Kantor's later plays reach
out to embrace the rituals of his own family background, the pallor of
Polish history, the studio from the artist's own youth, and always, in
a central role, death. Indeed, in a later play, "Madame de la Morte" comes
on stage, a fatal character not unrelated to the great love of Kantor's
final years. Plesniarowicz uses diagrams and convincing analysis to show
how Kantor kept enriching and adding variations to the basic scheme. The
image--the memory--is always there, the motive for action and the burden
from which the actors can never disentangle themselves.

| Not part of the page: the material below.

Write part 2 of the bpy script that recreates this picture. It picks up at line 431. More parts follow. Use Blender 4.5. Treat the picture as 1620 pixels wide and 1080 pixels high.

Yet it can never
be brought fully to life. Memory is the stuff of life, yet memories remain
stubbornly dead. One of Kantor's final plays includes a photographic studio
with an old-fashioned studio camera mounted on a tripod; when the actors
are finally in place and ready to be captured for eternity, it suddenly
turns out that the camera is in fact a machine gun.
Kantor died in Cracow at
the age of 75 in 1990. His onstage presence was central to his work, which
was always as close to performance art as it was to the conventional understanding
of theatre. Therefore, it is no longer performed. For those who witnessed
the performances or who watch them today on video, Plesniarowicz's book
casts them into an analytical framework with explanatory power. For those
coming to Kantor fresh, the book is an adequate starting point for imaginative
reconstruction. The performances have turned out to be "ecological art,"
biodegradable, fading into the Cracow background from which they arose.
Or, in their own terms, they are fainter and fainter images, but also part
of the burden of Cracow's cultural past, which we can try to bring back
to life in our minds, even if we know that the effort is finally futile.